WRITTEN TASK:
Transcribe all the entries word for word, omitting any pictures they contain.

________

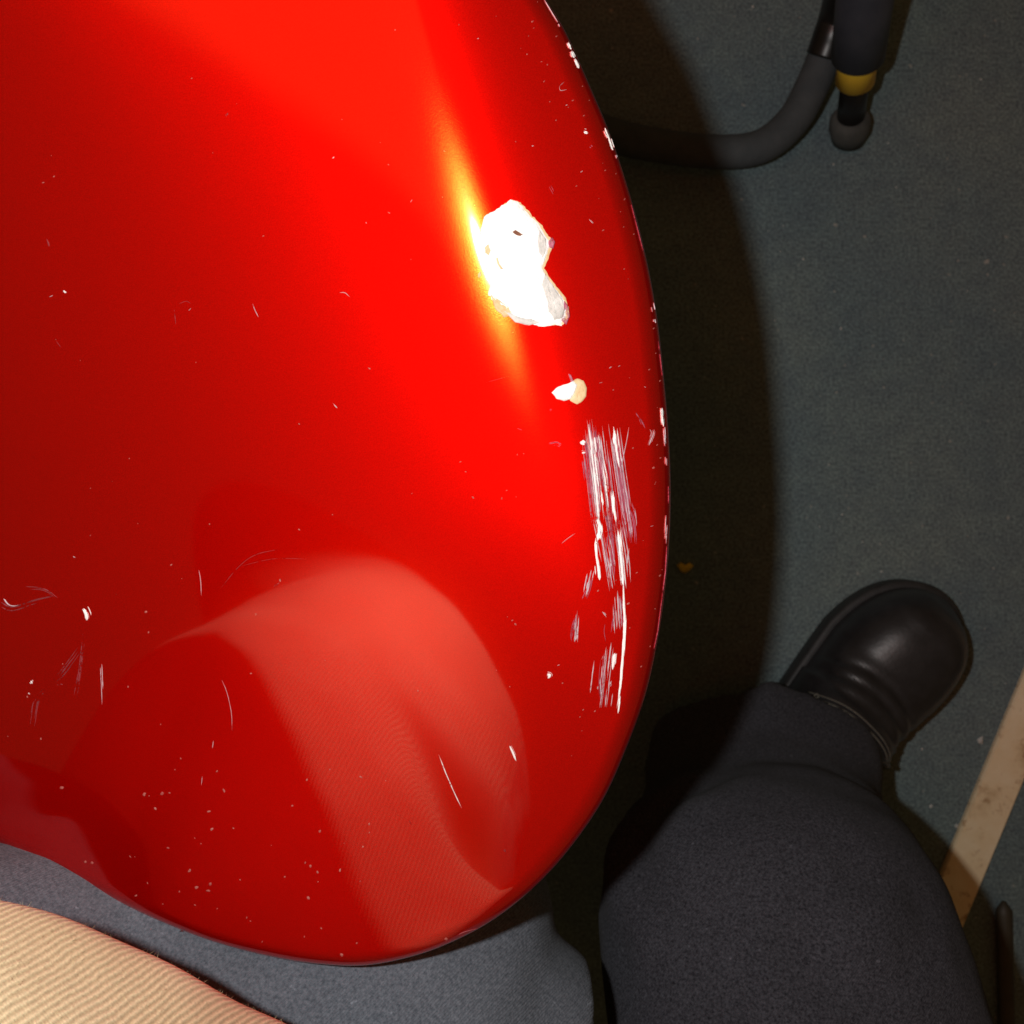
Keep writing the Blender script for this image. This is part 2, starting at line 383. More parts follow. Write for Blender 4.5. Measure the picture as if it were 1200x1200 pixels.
ztop = np.array([V[k][2] for k in range(NO)]); zplane = ztop + 0.010
lower = []
for j, (inn, zf) in enumerate([(0.0, None), (0.0, 0.010), (0.0006, 0.006), (0.003, 0.0018), (0.008, 0.0)]):
    q = OL + NI * inn
    zz = (ztop + zplane - THK + 0.010) / 2 if zf is None else zplane - THK + zf
    b0 = len(V); V += [(q[k, 0], q[k, 1], zz[k]) for k in range(NO)]
    for k in range(NO):
        k2 = (k + 1) % NO; Fc.append((prev + k2, prev + k, b0 + k, b0 + k2))
    prev = b0
V.append((CX[0], CX[1], zc - THK)); cb = len(V) - 1
for k in range(NO): Fc.append((prev + (k + 1) % NO, prev + k, cb))
slab = link('body_slab', V, Fc, M['red'], guitar)
bm = bmesh.new(); bm.from_mesh(slab.data); bmesh.ops.recalc_face_normals(bm, faces=bm.faces[:]); bm.to_mesh(slab.data); bm.free()

# ---- chips: bare filler patches with thickness and a broken edge
def patch(name, outline, material, lift=0.00035, rough=0.00025, sub=4, jag=1.0, rings_=(1.0, 0.93, 0.78, 0.55, 0.3)):
    P = []
    O_ = np.array(outline, float); K = len(O_)
    for i in range(K):
        a, b = O_[i], O_[(i + 1) % K]
        for t in np.arange(sub) / sub: P.append(a + (b - a) * t + rng.normal(0, 0.45 * jag, 2))
    P = np.array(P); c = O_.mean(0); n = len(P); V = []; Fc = []
    for j, s in enumerate(rings_):
        q = c + (P - c) * s
        b = body_at(q[:, 0], q[:, 1], -0.00012 if j == 0 else lift)
        if j > 0: b[:, 2] += rng.uniform(-rough, rough, n)
        V += list(b)
    V.append(body_at(c[0], c[1], lift)[0])
    for j in range(len(rings_) - 1):
        for k in range(n): k2 = (k + 1) % n; Fc.append((j * n + k, j * n + k2, (j + 1) * n + k2, (j + 1) * n + k))
    j = len(rings_) - 1
    for k in range(n): Fc.append((j * n + k, j * n + (k + 1) % n, len(V) - 1))
    Fc = [f[::-1] for f in Fc]
    return link(name, V, Fc, material, guitar)
big = [(567, 252), (577, 247), (588, 240), (598, 233), (606, 235), (613, 241), (622, 252), (631, 261), (638, 272), (644, 281), (645, 290),
       (640, 303), (636, 314), (642, 325), (650, 336), (660, 349), (665, 360), (664, 373), (658, 382), (648, 382), (636, 384), (622, 380), (608, 377),
       (597, 371), (588, 362), (577, 352), (571, 345), (575, 330), (570, 318), (562, 305), (566, 290), (561, 275)]
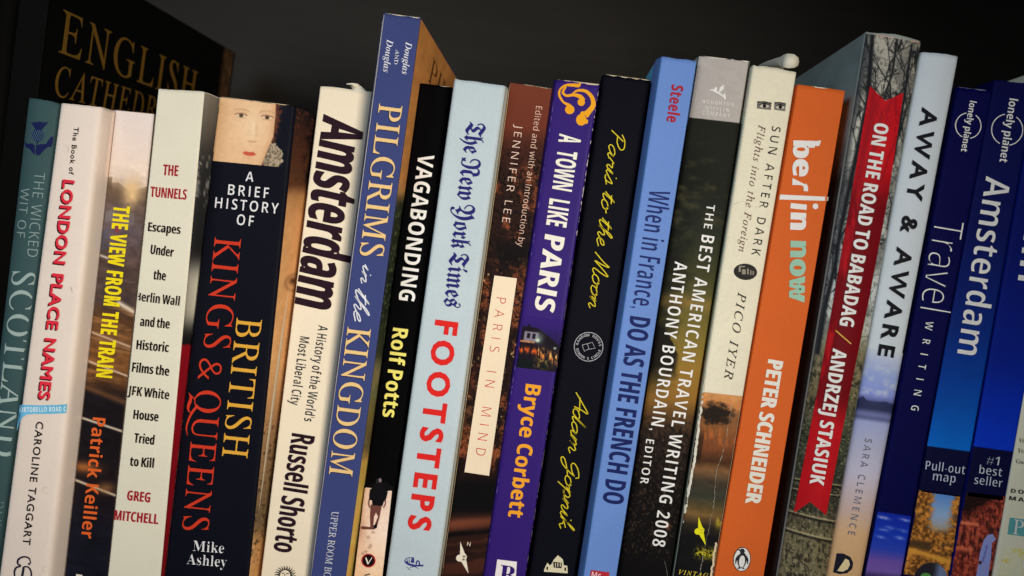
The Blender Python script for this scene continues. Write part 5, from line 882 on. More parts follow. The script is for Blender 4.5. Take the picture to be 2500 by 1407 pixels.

________

ANSWER TO THIS TASK:
Keep writing the Blender script for this image. This is part 2, starting at line 383. More parts follow. Write for Blender 4.5. Measure the picture as if it were 1200x1200 pixels.
ztop = np.array([V[k][2] for k in range(NO)]); zplane = ztop + 0.010
lower = []
for j, (inn, zf) in enumerate([(0.0, None), (0.0, 0.010), (0.0006, 0.006), (0.003, 0.0018), (0.008, 0.0)]):
    q = OL + NI * inn
    zz = (ztop + zplane - THK + 0.010) / 2 if zf is None else zplane - THK + zf
    b0 = len(V); V += [(q[k, 0], q[k, 1], zz[k]) for k in range(NO)]
    for k in range(NO):
        k2 = (k + 1) % NO; Fc.append((prev + k2, prev + k, b0 + k, b0 + k2))
    prev = b0
V.append((CX[0], CX[1], zc - THK)); cb = len(V) - 1
for k in range(NO): Fc.append((prev + (k + 1) % NO, prev + k, cb))
slab = link('body_slab', V, Fc, M['red'], guitar)
bm = bmesh.new(); bm.from_mesh(slab.data); bmesh.ops.recalc_face_normals(bm, faces=bm.faces[:]); bm.to_mesh(slab.data); bm.free()

# ---- chips: bare filler patches with thickness and a broken edge
def patch(name, outline, material, lift=0.00035, rough=0.00025, sub=4, jag=1.0, rings_=(1.0, 0.93, 0.78, 0.55, 0.3)):
    P = []
    O_ = np.array(outline, float); K = len(O_)
    for i in range(K):
        a, b = O_[i], O_[(i + 1) % K]
        for t in np.arange(sub) / sub: P.append(a + (b - a) * t + rng.normal(0, 0.45 * jag, 2))
    P = np.array(P); c = O_.mean(0); n = len(P); V = []; Fc = []
    for j, s in enumerate(rings_):
        q = c + (P - c) * s
        b = body_at(q[:, 0], q[:, 1], -0.00012 if j == 0 else lift)
        if j > 0: b[:, 2] += rng.uniform(-rough, rough, n)
        V += list(b)
    V.append(body_at(c[0], c[1], lift)[0])
    for j in range(len(rings_) - 1):
        for k in range(n): k2 = (k + 1) % n; Fc.append((j * n + k, j * n + k2, (j + 1) * n + k2, (j + 1) * n + k))
    j = len(rings_) - 1
    for k in range(n): Fc.append((j * n + k, j * n + (k + 1) % n, len(V) - 1))
    Fc = [f[::-1] for f in Fc]
    return link(name, V, Fc, material, guitar)
big = [(567, 252), (577, 247), (588, 240), (598, 233), (606, 235), (613, 241), (622, 252), (631, 261), (638, 272), (644, 281), (645, 290),
       (640, 303), (636, 314), (642, 325), (650, 336), (660, 349), (665, 360), (664, 373), (658, 382), (648, 382), (636, 384), (622, 380), (608, 377),
       (597, 371), (588, 362), (577, 352), (571, 345), (575, 330), (570, 318), (562, 305), (566, 290), (561, 275)]
The Blender Python script for this scene continues. Write part 5, from line 882 on. More parts follow. The script is for Blender 4.5. Take the picture to be 2500 by 1407 pixels.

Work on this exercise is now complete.